■ To do:
All lines in the data bearing the string "pixels" should be identified and copied.

■ Data records:
* BEGIN *

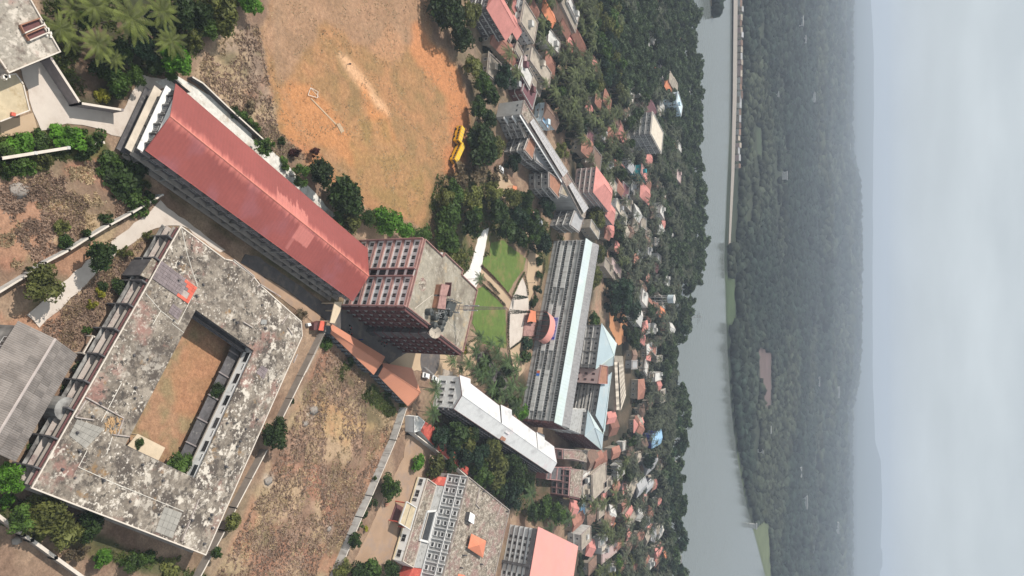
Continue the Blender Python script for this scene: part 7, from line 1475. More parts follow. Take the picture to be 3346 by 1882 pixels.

* END *
* BEGIN *

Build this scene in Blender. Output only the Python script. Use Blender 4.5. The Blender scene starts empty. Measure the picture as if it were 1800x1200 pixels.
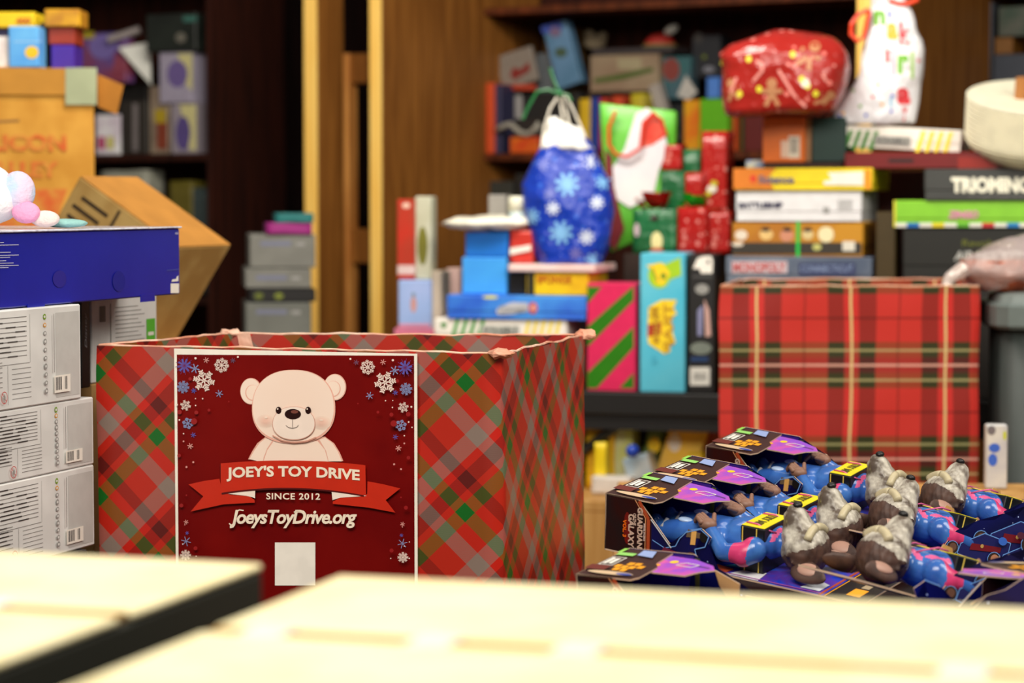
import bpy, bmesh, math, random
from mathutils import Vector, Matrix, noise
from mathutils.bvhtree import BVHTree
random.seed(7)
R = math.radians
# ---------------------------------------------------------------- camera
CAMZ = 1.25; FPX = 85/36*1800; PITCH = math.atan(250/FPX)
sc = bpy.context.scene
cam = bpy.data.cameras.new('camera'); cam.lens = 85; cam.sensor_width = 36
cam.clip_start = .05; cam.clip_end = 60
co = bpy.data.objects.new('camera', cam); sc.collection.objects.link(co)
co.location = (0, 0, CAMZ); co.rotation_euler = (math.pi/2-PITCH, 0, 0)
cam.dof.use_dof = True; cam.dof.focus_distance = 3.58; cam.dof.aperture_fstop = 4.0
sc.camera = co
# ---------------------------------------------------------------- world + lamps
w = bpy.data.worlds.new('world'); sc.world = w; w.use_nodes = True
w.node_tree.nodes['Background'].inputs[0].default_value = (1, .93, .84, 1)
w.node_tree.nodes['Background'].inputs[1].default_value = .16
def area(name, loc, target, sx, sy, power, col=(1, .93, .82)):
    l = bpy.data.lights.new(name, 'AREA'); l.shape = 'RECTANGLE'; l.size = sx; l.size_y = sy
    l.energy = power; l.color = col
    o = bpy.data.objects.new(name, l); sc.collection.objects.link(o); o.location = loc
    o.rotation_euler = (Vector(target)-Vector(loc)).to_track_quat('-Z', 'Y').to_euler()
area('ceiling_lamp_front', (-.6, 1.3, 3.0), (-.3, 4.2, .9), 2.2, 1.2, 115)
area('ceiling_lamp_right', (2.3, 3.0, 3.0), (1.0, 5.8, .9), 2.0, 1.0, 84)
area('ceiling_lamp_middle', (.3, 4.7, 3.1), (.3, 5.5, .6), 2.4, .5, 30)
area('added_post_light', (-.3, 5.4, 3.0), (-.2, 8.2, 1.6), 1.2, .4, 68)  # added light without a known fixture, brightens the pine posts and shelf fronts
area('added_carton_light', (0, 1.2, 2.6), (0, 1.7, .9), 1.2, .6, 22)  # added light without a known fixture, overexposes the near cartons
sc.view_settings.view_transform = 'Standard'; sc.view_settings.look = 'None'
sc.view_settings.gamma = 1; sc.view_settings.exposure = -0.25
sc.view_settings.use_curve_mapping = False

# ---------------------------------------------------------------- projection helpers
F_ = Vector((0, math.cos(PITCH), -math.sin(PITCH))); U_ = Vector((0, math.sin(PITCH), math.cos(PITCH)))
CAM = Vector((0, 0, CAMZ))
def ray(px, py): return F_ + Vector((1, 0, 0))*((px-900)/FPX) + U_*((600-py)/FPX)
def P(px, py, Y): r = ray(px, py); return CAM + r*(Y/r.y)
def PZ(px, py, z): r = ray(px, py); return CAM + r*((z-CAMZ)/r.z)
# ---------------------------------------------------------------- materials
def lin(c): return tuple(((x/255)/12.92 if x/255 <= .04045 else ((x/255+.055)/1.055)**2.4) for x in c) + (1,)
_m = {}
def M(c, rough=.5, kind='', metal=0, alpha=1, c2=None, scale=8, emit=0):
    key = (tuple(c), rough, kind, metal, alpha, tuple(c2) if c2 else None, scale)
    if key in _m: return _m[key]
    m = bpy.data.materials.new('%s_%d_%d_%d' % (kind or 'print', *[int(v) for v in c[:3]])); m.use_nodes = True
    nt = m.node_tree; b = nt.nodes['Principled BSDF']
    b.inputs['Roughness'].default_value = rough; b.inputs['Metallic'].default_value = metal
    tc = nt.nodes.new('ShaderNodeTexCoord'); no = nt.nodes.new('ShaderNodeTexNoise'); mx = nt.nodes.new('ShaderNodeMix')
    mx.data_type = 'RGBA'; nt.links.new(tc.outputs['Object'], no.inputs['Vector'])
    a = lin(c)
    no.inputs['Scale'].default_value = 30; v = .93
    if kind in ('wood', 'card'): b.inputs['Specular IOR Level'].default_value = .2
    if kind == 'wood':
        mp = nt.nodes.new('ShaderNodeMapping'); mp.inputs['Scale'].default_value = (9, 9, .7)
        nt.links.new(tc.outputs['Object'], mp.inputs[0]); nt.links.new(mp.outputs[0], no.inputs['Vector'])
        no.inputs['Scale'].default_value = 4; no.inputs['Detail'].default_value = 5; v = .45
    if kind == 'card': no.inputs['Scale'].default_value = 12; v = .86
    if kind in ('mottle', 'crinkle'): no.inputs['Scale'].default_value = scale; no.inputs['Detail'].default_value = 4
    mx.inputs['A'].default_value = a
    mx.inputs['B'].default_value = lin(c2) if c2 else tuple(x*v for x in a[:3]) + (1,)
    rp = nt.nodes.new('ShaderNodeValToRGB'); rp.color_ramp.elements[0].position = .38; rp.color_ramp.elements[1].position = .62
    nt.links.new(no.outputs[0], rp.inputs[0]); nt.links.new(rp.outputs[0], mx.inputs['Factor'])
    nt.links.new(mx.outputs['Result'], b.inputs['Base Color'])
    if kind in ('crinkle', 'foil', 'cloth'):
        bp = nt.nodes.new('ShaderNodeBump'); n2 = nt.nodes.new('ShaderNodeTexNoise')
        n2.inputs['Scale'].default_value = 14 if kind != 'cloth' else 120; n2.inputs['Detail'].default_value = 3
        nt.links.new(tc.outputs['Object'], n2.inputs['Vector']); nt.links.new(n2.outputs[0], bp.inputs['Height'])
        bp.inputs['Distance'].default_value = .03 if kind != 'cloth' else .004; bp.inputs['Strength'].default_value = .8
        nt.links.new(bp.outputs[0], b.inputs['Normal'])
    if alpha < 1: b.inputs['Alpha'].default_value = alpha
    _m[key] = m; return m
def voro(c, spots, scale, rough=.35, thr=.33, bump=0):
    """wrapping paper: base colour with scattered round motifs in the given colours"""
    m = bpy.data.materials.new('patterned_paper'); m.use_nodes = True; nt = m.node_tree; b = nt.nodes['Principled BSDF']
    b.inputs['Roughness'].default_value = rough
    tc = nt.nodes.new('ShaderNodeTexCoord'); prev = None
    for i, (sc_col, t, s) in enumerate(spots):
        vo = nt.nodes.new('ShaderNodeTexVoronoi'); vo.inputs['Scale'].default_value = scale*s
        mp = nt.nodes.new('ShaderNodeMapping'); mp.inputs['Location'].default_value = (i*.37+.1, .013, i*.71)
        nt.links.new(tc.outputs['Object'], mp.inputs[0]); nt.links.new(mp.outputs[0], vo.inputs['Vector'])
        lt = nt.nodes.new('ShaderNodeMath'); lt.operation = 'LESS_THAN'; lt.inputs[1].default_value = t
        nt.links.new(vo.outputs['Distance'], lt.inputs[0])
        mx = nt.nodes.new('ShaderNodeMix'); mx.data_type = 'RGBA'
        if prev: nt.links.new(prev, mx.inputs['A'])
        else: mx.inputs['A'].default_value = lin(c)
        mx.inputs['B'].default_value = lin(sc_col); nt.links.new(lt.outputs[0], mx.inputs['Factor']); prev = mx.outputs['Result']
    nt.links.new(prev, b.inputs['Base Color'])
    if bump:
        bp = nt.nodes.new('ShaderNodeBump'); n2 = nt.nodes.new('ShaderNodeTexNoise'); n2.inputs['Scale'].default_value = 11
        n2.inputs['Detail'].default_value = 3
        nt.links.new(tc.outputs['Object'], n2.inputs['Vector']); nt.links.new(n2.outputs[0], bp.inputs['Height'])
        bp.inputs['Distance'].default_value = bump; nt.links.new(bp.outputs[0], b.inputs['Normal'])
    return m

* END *

■ Full output:
Continue the Blender Python script for this scene: part 7, from line 1475. More parts follow. Take the picture to be 3346 by 1882 pixels.
Build this scene in Blender. Output only the Python script. Use Blender 4.5. The Blender scene starts empty. Measure the picture as if it were 1800x1200 pixels.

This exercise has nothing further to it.